» **WHAT TO DO**
Please set down exactly the lines of the listing below from the line containing "Build this scene" through the line containing "R = math.radians", both lines included, leaving out all other lines.

» **SUPPLIED MATERIAL**
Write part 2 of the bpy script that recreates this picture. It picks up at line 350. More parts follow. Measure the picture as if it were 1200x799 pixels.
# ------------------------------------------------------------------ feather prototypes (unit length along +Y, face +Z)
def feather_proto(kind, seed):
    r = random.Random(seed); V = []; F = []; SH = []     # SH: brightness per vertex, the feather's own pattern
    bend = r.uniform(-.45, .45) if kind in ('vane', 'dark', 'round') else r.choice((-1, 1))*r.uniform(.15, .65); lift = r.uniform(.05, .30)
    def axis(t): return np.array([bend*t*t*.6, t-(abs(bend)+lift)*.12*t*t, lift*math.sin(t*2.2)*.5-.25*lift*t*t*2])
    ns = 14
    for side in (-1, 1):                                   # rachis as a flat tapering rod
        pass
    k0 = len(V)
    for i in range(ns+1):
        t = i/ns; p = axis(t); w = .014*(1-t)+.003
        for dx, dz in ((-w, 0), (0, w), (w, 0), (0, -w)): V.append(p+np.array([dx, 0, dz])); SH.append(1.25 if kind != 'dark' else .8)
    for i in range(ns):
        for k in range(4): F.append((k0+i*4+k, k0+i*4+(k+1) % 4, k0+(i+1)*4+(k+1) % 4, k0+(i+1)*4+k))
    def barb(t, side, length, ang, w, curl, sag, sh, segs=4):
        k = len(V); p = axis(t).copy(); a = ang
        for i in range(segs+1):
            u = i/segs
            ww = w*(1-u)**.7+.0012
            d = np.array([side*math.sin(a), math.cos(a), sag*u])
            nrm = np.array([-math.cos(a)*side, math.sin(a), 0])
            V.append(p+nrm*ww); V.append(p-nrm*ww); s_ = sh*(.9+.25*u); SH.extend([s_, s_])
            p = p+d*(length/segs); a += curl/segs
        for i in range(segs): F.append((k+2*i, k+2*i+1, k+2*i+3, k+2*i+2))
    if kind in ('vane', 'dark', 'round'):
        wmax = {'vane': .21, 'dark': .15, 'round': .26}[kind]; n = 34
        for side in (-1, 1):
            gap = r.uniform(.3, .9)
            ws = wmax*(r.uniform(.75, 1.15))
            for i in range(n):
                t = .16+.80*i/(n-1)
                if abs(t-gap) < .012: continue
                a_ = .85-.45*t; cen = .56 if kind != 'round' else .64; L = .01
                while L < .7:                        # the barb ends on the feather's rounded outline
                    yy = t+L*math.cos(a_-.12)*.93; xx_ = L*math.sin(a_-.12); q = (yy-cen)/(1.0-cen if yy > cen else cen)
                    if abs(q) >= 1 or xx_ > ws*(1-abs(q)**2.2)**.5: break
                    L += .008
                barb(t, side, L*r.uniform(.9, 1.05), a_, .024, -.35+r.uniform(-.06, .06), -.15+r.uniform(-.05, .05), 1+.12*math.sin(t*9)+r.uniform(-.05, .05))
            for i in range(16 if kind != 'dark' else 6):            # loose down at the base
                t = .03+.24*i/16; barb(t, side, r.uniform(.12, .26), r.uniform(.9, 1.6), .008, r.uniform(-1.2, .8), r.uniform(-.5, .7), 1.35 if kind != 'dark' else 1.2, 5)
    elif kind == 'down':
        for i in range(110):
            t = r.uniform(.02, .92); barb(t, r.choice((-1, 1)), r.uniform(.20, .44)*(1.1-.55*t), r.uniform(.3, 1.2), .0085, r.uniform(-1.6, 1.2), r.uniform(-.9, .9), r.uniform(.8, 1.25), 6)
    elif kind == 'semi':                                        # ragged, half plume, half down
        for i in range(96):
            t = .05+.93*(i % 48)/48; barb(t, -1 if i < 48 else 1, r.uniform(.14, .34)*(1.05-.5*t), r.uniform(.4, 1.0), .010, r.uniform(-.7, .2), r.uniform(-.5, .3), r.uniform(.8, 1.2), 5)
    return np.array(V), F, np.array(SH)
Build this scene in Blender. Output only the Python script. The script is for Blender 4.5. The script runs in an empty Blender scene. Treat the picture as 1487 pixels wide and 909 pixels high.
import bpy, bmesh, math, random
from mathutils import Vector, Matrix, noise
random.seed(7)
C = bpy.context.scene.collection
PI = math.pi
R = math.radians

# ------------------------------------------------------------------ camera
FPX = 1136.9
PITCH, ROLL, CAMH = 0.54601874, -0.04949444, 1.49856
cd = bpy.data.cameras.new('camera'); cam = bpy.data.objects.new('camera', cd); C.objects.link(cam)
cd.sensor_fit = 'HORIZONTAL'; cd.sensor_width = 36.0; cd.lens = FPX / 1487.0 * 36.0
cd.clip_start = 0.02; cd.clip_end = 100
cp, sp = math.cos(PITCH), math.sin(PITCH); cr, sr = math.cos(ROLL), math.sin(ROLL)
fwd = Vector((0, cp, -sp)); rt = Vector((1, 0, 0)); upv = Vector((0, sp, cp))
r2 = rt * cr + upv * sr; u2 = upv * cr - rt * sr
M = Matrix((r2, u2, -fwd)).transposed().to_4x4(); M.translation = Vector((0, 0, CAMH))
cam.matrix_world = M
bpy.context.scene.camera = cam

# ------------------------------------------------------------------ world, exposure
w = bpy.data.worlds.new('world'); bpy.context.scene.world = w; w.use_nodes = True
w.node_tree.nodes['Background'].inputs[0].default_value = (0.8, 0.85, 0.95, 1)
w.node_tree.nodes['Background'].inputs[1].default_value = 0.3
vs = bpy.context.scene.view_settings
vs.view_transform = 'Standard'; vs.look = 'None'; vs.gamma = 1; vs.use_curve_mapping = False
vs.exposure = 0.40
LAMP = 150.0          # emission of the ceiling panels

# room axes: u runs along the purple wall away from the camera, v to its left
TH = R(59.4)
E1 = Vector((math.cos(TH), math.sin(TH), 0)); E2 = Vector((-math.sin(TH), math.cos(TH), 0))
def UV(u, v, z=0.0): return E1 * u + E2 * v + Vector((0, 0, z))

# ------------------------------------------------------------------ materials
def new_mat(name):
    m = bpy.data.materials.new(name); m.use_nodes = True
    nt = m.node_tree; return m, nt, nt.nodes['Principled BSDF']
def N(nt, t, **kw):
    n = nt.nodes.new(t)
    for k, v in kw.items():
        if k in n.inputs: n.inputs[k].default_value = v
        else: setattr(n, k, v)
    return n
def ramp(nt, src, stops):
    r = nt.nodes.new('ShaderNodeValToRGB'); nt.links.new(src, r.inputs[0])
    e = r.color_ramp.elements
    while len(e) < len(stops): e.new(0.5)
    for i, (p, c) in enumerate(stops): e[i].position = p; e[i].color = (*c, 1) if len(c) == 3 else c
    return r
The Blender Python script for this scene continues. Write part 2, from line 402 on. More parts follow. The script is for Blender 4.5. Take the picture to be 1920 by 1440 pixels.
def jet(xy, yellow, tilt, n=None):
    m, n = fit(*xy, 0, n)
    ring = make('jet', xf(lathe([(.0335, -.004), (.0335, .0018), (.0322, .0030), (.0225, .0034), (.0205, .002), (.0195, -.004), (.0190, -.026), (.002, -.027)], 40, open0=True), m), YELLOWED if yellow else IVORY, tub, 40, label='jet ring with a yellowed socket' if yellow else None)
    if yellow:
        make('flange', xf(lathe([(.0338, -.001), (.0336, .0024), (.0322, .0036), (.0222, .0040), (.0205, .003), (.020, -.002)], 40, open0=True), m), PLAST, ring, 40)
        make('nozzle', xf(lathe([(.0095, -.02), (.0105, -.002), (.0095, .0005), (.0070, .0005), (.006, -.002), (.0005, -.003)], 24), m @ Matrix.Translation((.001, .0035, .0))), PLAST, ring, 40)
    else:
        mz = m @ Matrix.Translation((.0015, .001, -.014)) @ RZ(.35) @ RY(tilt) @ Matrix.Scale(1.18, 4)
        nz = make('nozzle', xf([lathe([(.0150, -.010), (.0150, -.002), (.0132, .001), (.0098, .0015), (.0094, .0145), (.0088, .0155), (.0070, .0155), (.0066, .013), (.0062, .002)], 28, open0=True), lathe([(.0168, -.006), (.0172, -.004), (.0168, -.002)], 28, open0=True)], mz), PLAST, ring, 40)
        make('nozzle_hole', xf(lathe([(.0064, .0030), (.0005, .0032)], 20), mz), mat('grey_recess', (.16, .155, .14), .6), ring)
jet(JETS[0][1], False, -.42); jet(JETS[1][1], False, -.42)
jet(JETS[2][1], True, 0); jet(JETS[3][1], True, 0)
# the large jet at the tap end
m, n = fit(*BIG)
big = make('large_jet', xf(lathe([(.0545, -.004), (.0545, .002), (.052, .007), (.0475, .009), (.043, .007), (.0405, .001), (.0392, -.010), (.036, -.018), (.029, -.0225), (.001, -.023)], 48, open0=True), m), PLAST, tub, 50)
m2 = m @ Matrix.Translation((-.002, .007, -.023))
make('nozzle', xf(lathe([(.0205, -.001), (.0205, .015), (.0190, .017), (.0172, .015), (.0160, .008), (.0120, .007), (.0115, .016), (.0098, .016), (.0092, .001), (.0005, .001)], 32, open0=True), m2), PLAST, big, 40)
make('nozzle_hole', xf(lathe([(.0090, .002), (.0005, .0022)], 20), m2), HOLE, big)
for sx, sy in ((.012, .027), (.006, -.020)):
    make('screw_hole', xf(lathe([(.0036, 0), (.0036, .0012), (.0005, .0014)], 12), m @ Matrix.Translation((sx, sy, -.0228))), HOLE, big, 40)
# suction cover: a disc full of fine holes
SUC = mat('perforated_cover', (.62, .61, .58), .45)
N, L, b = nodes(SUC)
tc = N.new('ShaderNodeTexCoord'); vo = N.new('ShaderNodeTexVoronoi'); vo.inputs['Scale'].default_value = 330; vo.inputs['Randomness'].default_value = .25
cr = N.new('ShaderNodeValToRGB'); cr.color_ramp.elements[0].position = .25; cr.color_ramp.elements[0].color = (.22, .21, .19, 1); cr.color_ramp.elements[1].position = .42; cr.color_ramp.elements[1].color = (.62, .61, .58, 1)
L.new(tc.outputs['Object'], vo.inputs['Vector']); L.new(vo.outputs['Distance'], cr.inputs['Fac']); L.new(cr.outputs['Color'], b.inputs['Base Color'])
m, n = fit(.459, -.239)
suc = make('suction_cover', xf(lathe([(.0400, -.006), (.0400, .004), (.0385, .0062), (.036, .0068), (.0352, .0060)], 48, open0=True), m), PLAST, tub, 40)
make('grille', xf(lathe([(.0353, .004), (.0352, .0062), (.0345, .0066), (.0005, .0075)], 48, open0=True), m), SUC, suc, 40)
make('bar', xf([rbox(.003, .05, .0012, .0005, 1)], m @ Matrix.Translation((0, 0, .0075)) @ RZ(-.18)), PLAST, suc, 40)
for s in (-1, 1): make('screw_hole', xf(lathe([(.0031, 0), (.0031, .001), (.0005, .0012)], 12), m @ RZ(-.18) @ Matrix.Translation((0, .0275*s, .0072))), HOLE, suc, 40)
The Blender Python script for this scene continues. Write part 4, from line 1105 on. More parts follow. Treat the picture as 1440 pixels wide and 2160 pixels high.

» **SOLUTION TO THIS TASK**
Build this scene in Blender. Output only the Python script. The script is for Blender 4.5. The script runs in an empty Blender scene. Treat the picture as 1487 pixels wide and 909 pixels high.
import bpy, bmesh, math, random
from mathutils import Vector, Matrix, noise
random.seed(7)
C = bpy.context.scene.collection
PI = math.pi
R = math.radians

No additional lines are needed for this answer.